ERACLEA MINOA. Debutta stasera alle 21, a Eraclea Minoa (Agrigento), per la rassegna Teatri di Pietra, «Iliade, le lacrime di Achille», da Omero, Kleist e Ovidio. Uno spettacolo di Matteo Tarasco, sequel ideale dell'esperienza di «Eneide - Ciascuno patisce la propria ombra», che ha raggiunto le 100 repliche in un anno in tutta Italia. Il 29 luglio Iliade andrà in scena al teatro Antico di Morgantina (Enna); il 31 luglio al teatro Akrai di Palazzolo Acreide (siracusa).
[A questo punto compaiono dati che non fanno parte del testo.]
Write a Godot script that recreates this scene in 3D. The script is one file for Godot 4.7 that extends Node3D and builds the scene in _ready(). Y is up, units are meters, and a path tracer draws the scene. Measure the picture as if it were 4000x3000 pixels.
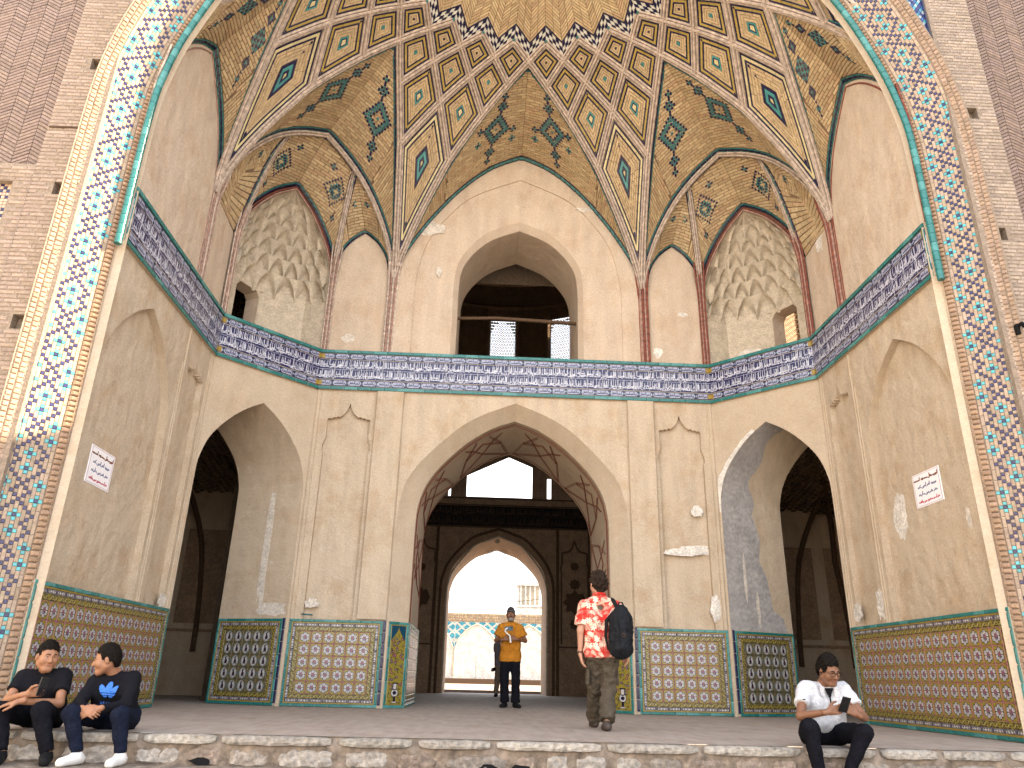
extends Node3D
# A brick and plaster mosque porch (iwan) with a tiled ribbed half dome, seen from its forecourt.
const W := 5.22      # half width of the porch
const A := 3.765     # half width of its back wall
const ZC := 5.216    # centre of the half dome = front plane
const HD := 1.365    # height of the tiled dado
const F0 := 5.5      # inscription band, bottom and top
const F1 := 6.32
const STEP := PI / 14.0
const LEDGE := -0.245
const UP := Vector3.UP

var rng := RandomNumberGenerator.new()
var m := {}
var used := {}

# ---------------------------------------------------------------- mesh builder
class MB:
	var v := PackedVector3Array()
	var t := PackedVector2Array()
	var c := PackedColorArray()
	var ix := PackedInt32Array()
	var col := Color.WHITE
	var tinted := false
	func p(a: Vector3, uv := Vector2.ZERO) -> int:
		v.push_back(a); t.push_back(uv); c.push_back(col)
		return v.size() - 1
	func tri(a: int, b: int, d: int) -> void:
		ix.push_back(a); ix.push_back(d); ix.push_back(b)
	func quad(a: Vector3, b: Vector3, d: Vector3, e: Vector3, u := Rect2(0, 0, 1, 1)) -> void:
		var i := p(a, Vector2(u.position.x, u.end.y))
		p(b, u.end); p(d, Vector2(u.end.x, u.position.y)); p(e, u.position)
		tri(i, i + 1, i + 2); tri(i, i + 2, i + 3)
	func loop(ring: Array) -> void:
		var i := v.size()
		for q in ring: p(q)
		for k in range(1, ring.size() - 1): tri(i, i + k, i + k + 1)
	func between(r0: Array, r1: Array, closed := true) -> void:
		var n := r0.size()
		for k in (n if closed else n - 1):
			quad(r0[k], r0[(k + 1) % n], r1[(k + 1) % n], r1[k])
	func grid(rows: Array, wrap := false, us := 1.0, vs := 1.0) -> void:
		var base := v.size()
		var w: int = rows[0].size()
		for j in rows.size():
			for i in w: p(rows[j][i], Vector2(us * i / maxf(1, w - 1), vs * j / maxf(1, rows.size() - 1)))
		for j in rows.size() - 1:
			for i in (w if wrap else w - 1):
				var a := base + j * w + i
				var b := base + j * w + (i + 1) % w
				tri(a, b, b + w); tri(a, b + w, a + w)
	func box(x: Transform3D, s: Vector3, bev := 0.0) -> void:
		var h := s * 0.5
		var b := minf(bev, minf(h.x, minf(h.y, h.z)) * 0.6)
		if b <= 0.0:
			var q := []
			for sx in [-1, 1]:
				for sy in [-1, 1]:
					for sz in [-1, 1]: q.append(x * Vector3(sx * h.x, sy * h.y, sz * h.z))
			for f in [[0, 1, 3, 2], [4, 6, 7, 5], [0, 4, 5, 1], [2, 3, 7, 6], [0, 2, 6, 4], [1, 5, 7, 3]]:
				quad(q[f[0]], q[f[1]], q[f[2]], q[f[3]])
			return
		for ax in 3:
			for sg in [-1.0, 1.0]:
				var i1 := (ax + 1) % 3
				var i2 := (ax + 2) % 3
				var ring := []
				for w in [[-1, -1], [1, -1], [1, 1], [-1, 1]]:
					var q := Vector3.ZERO
					q[ax] = sg * h[ax]; q[i1] = w[0] * (h[i1] - b) * sg; q[i2] = w[1] * (h[i2] - b)
					ring.append(x * q)
				quad(ring[0], ring[1], ring[2], ring[3])
		for ax in 3:
			var i1 := (ax + 1) % 3
			var i2 := (ax + 2) % 3
			for s1 in [-1.0, 1.0]:
				for s2 in [-1.0, 1.0]:
					var r := []
					for e in [[-1, 0], [1, 0], [1, 1], [-1, 1]]:
						var q := Vector3.ZERO
						q[ax] = e[0] * (h[ax] - b)
						q[i1] = s1 * (h[i1] if e[1] == 0 else h[i1] - b)
						q[i2] = s2 * (h[i2] - b if e[1] == 0 else h[i2])
						r.append(x * q)
					if s1 * s2 > 0: quad(r[0], r[1], r[2], r[3])
					else: quad(r[3], r[2], r[1], r[0])
		for sx in [-1.0, 1.0]:
			for sy in [-1.0, 1.0]:
				for sz in [-1.0, 1.0]:
					var a := x * Vector3(sx * h.x, sy * (h.y - b), sz * (h.z - b))
					var d := x * Vector3(sx * (h.x - b), sy * h.y, sz * (h.z - b))
					var e := x * Vector3(sx * (h.x - b), sy * (h.y - b), sz * h.z)
					loop([a, d, e] if sx * sy * sz > 0 else [a, e, d])
	# a flat piece: polygon in a frame, from depth d0 to d1, with a chamfer
	func piece(f: Fr, poly: PackedVector2Array, d0: float, d1: float, bev := 0.004, uv := Rect2(0, 0, 1, 1)) -> void:
		var n := poly.size()
		var cen := Vector2.ZERO
		var lo := poly[0]
		var hi := poly[0]
		for q in poly: cen += q / n; lo = lo.min(q); hi = hi.max(q)
		var inr := 1e9
		for k in n:
			var e := poly[(k + 1) % n] - poly[k]
			if e.length() > 1e-6: inr = minf(inr, absf(e.normalized().cross(cen - poly[k])))
		var s := clampf(1.0 - bev / maxf(inr, 1e-4), 0.5, 1.0)
		var r0 := []; var r1 := []
		var i := v.size()
		for q in poly:
			var w := cen + (q - cen) * s
			var k := (w - lo) / (hi - lo).max(Vector2(1e-5, 1e-5))
			p(f.at(w.x, w.y, d1), Vector2(uv.position.x + k.x * uv.size.x, uv.end.y - k.y * uv.size.y))
			r0.append(f.at(q.x, q.y, d0)); r1.append(f.at(q.x, q.y, d1 - bev))
		for k in range(1, n - 1): tri(i, i + k, i + k + 1)
		var r2 := []
		for k in n: r2.append(v[i + k])
		var us := t.size()
		between(r0, r1); between(r1, r2)
		for k in range(us, t.size()): t[k] = uv.get_center()
	func sweep(path: Array, sides: Array, ups: Array, prof: PackedVector2Array) -> void:
		var rows := []
		for k in path.size():
			var r := []
			for q in prof: r.append(path[k] + sides[k] * q.x + ups[k] * q.y)
			rows.append(r)
		grid(rows)
	func tube(path: Array, radii: Array, n := 8, caps := true) -> void:
		var rows := []
		var side := Vector3.ZERO
		for k in path.size():
			var d: Vector3 = (path[mini(k + 1, path.size() - 1)] - path[maxi(k - 1, 0)]).normalized()
			if side == Vector3.ZERO:
				side = d.cross(Vector3.UP if absf(d.y) < 0.9 else Vector3.RIGHT).normalized()
			side = (side - d * side.dot(d)).normalized()
			var o := side.cross(d)
			var r := []
			for i in n:
				var a := TAU * i / n
				r.append(path[k] + (side * cos(a) + o * sin(a)) * radii[mini(k, radii.size() - 1)])
			rows.append(r)
		grid(rows, true)
		if caps:
			loop(rows[-1])
			var q: Array = rows[0].duplicate(); q.reverse(); loop(q)
	func lathe(base: Vector3, prof: PackedVector2Array, n := 20) -> void:
		var rows := []
		for q in prof:
			var r := []
			for i in n:
				var a := TAU * i / n
				r.append(base + Vector3(cos(a) * q.x, q.y, -sin(a) * q.x))
			rows.append(r)
		grid(rows, true)
	func blob(x: Transform3D, rad: Vector3, n := 10) -> void:
		var rows := []
		for j in n + 1:
			var th := -PI / 2 + PI * j / n
			var r := []
			for i in n * 2:
				var a := TAU * i / (n * 2)
				r.append(x * Vector3(cos(th) * cos(a) * rad.x, sin(th) * rad.y, -cos(th) * sin(a) * rad.z))
			rows.append(r)
		grid(rows, true)
	func mesh(smooth := false) -> ArrayMesh:
		var a := []
		a.resize(Mesh.ARRAY_MAX)
		a[Mesh.ARRAY_VERTEX] = v; a[Mesh.ARRAY_TEX_UV] = t; a[Mesh.ARRAY_INDEX] = ix
		if tinted: a[Mesh.ARRAY_COLOR] = c
		if smooth:
			var n := PackedVector3Array()
			n.resize(v.size())
			for k in range(0, ix.size(), 3):
				var x := ix[k]; var y := ix[k + 1]; var z := ix[k + 2]
				var q := (v[z] - v[x]).cross(v[y] - v[x])
				n[x] += q; n[y] += q; n[z] += q
			for k in n.size(): n[k] = n[k].normalized() if n[k].length_squared() > 1e-20 else Vector3.UP
			a[Mesh.ARRAY_NORMAL] = n
		var g := ArrayMesh.new()
		if ix.size() > 0: g.add_surface_from_arrays(Mesh.PRIMITIVE_TRIANGLES, a)
		return g

# a flat frame: u along, w up, n out of the surface
class Fr:
	var o: Vector3
	var u: Vector3
	var w: Vector3
	var n: Vector3
	func _init(o_: Vector3, u_: Vector3, n_: Vector3, w_ := Vector3.UP) -> void:
		o = o_; u = u_; n = n_; w = w_
	func at(a: float, b: float, d := 0.0) -> Vector3: return o + u * a + w * b + n * d
	func moved(d: float) -> Fr: return Fr.new(o + n * d, u, n, w)

# ---------------------------------------------------------------- nodes
func numbered(called: String) -> String:
	var k: int = used.get(called, 0)
	used[called] = k + 1
	return called if k == 0 else "%s_%03d" % [called, k]

func tag(o: Node3D, label: String, category: String, group := "", kind := "") -> Node3D:
	if label: o.set_meta("label", label)
	if category: o.set_meta("category", category)
	if group: o.set_meta("group", group)
	if kind: o.set_meta("kind", kind)
	return o

func thing(called: String, label: String, category: String, at := Vector3.ZERO, group := "", kind := "") -> Node3D:
	var o := Node3D.new()
	o.name = numbered(called)
	add_child(o)
	o.position = at
	return tag(o, label, category, group, kind)

func put(called: String, b: MB, mat: Material, parent: Node3D = self, smooth := false, kind := "") -> MeshInstance3D:
	return put_mesh(called, b.mesh(smooth), mat, parent, kind)

func put_mesh(called: String, g: Mesh, mat: Material, parent: Node3D = self, kind := "") -> MeshInstance3D:
	var o := MeshInstance3D.new()
	o.mesh = g
	o.material_override = mat
	o.name = numbered(called) if parent == self else called
	parent.add_child(o, true)
	if kind: o.set_meta("kind", kind)
	return o

func copy_of(src: Node3D) -> Node3D:
	var d: Node3D = src.duplicate()
	d.name = numbered(String(src.name).rstrip("0123456789_"))
	add_child(d)
	return d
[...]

Lo spettacolo intende indagare la figura dell'eroe e delle vicende della guerra di Troia, adottando il punto di vista di tre figure femminili: la schiava Briseide, la madre divina Teti
e la guerriera Pentesilea, interpretare da Elena Aimone Rosy Bonfiglio e Giulia Santilli. In assenza dell'eroe le donne che lo hanno amato ne raccontano la storia creando un'ideale achilleide, una indagine intima sul dolore e alla fragilità ell'eroe. Lo spettacolo è il secondo capitolo della Trilogia del mito al femminile che vedrà la messa in scena dell'Odissea
nel 2016.

«Il nostro progetto di messa in scena - spiega Tarasco - vuole addentrarsi nel linguaggio del dolore per riscoprirne un nuovo valore semantico e ridisegnare l'ideologia della virilità, che, nell'epopea, si completa e acquista valore soltanto quando si appropria del modello femminile. Nell'Iliade si assiste costantemente al contrasto tra le bufere del dolore maschile e la lenta perdita di sostanza che consuma la vita nel rituale della lamentazione femminile. Se il dolore delle donne esautora la forza vitale, il dolore dell'eroe ne esalta l'energia e 'ardore guerriero, perchè per Omero, lacrime e gloria, sofferenza ed eroismo sono strettamente connessi. Le lacrime degli eroi non sono segno di debolezza ma ostentazione di forza e di vitalità, perchè gli uomini valorosi sono sempre inclini alle lacrime. Abbiamo scelto di trasfondere sul palcoscenico queste suggestioni utilizzando il punto di vista femminile delle
donne che hanno amato o sono state amate da Achille nel corso della guerra».